This isn't a staffing problem you can hire your way out of, because the bottleneck is knowledge concentration, not headcount. You can add five more L3s and the same three names still get pulled into everything, because the new people don't have the cross-system context — and the tiered model gives them no structured way to acquire it.
Tier 3 becomes a graveyard
The second pattern is the dead queue. Tickets that don't have an obvious owner get escalated to L3 "to investigate," and then they sit. Nobody is accountable for closing them because nobody is sure they belong to them.
I've opened tier-3 queues and found tickets aging past ninety days. Not because they were impossible — because each was a hot potato. Every team that touched it had a plausible reason it wasn't theirs. The ticket bounced until it stopped bouncing, and then it just decayed in the queue.
A graveyard queue is the single clearest signal that escalation has replaced ownership. When "escalate to L3" means "make it someone else's ambiguity," you've lost.
Ownership ambiguity at the seams
The third break is the one that does the real damage, because it's where customers actually get hurt. Most painful enterprise incidents don't live inside one team's system. They live at the seams between systems — the integration, the shared queue, the contract between two services.
The tiered model has nothing to say about seams. It assumes every ticket has a tier. But a seam belongs to two teams, which in practice means it belongs to neither. So the incident sits in the gap while both teams wait for the other to move.

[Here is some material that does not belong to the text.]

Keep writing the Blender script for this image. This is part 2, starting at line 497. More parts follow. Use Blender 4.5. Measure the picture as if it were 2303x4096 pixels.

If you want to know where your support org will fail, map your team boundaries and look at what falls between them. That's where the tiered model is silent, and that's where things rot.
What replaces it
The fix isn't a better escalation matrix. It's accepting that at scale, support is a routing-and-ownership problem, and routing tickets sideways to the team that owns the code beats routing them up to a generalist who doesn't.
Three patterns do this. They're not mutually exclusive — most mature orgs run a blend — but each has a distinct shape and a distinct cost.
Embedded support
You put support capability inside the product teams. Instead of a central tier-3 queue that all teams escalate into, each team owns the support load for what it builds. Tickets route to the owning team, not up a ladder.
This is the cleanest answer to ownership ambiguity. The team that wrote the code answers for the code. No routing switchboard, no graveyard queue, because the owner is unambiguous.
The cost is real, though. Embedded support taxes your product teams' velocity directly — every hour on support is an hour not shipping features. If you don't budget for it explicitly, support work loses every prioritisation fight against the roadmap, and the embedded model silently rots into "we'll get to it." You have to protect the capacity, usually with a rotation so one person carries support each week and the rest stay heads-down.
Reach for embedded support when teams have clear, stable ownership of well-bounded services and the support load per team is steady enough to plan around. It's the default for a mature you-build-it-you-run-it org.
Swarming
Swarming throws out tiers entirely for a class of problems. Instead of escalating a complex ticket up a chain, you pull the right people together — across teams — to solve it collaboratively, in one room or one channel, then disband.
This is the direct answer to the seam problem and the cross-system incident. Nobody routes the ticket through nine teams. The people who collectively own the path swarm it, fix it, and capture what they learned. It's fast, and it spreads context — which slowly dismantles the escalation bottleneck, because more people see the cross-system picture each time.
The cost is coordination. Swarming is expensive per incident — you're pulling multiple people off their work simultaneously. Do it for everything and you'll grind the org to a halt with constant context-switching. It also needs real discipline: someone has to own the swarm, drive it to resolution, and make sure the learning gets written down. Without that, a swarm is just a crowded, expensive call.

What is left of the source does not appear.